Beyond the 2004 joiners, however, and Romania, Bulgaria and Croatia which joined subsequently, political and economic progress in other former communist bloc countries has been more halting. They became a “grey zone” subject to a struggle for influence with a resurgent and revisionist Russia — culminating in Moscow’s full-scale invasion of Ukraine in 2022.

That is why the next enlargement is so important: to secure these in-between countries as part of a free, democratic Europe extending to the frontier of Putin’s Russia. This new Big Bang will, no doubt, be harder. There are serious questions about how ready or committed some applicants are.

Ukraine, which before Russia’s devastating invasion was still burdened with corruption, weak rule of law and low productivity, presents a special challenge. Its accession process must run in parallel with winning the war, and postwar rebuilding. But the Vienna Institute for International Economic Studies says that, measured against the economic criteria, Ukraine is not so different from the joiners of two decades ago. Admitting it today would expand the EU’s output and population by roughly similar proportions to Poland’s accession in 2004.

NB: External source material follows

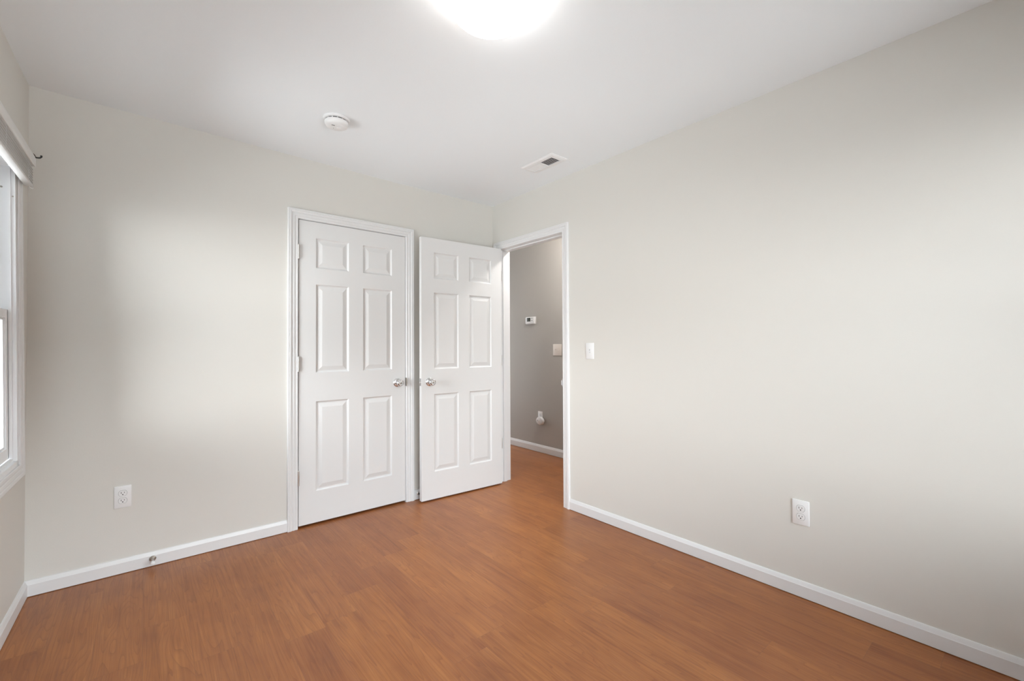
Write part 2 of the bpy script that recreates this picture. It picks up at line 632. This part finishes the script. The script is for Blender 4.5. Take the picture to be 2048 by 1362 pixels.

The EU must ensure this enlargement process allows candidates to receive the rewards of reform in phases rather than all at the end. EU governance needs revamping, too, to ensure it can function at 35-plus members — including expanding majority voting and allowing “coalitions of the willing” to press on with deeper integration. None of this will be easy. But the geopolitical stakes are today far higher than in 2004. Along with ensuring Ukraine prevails, the best way to safeguard the achievements of the last EU expansion is to move ahead boldly with the next.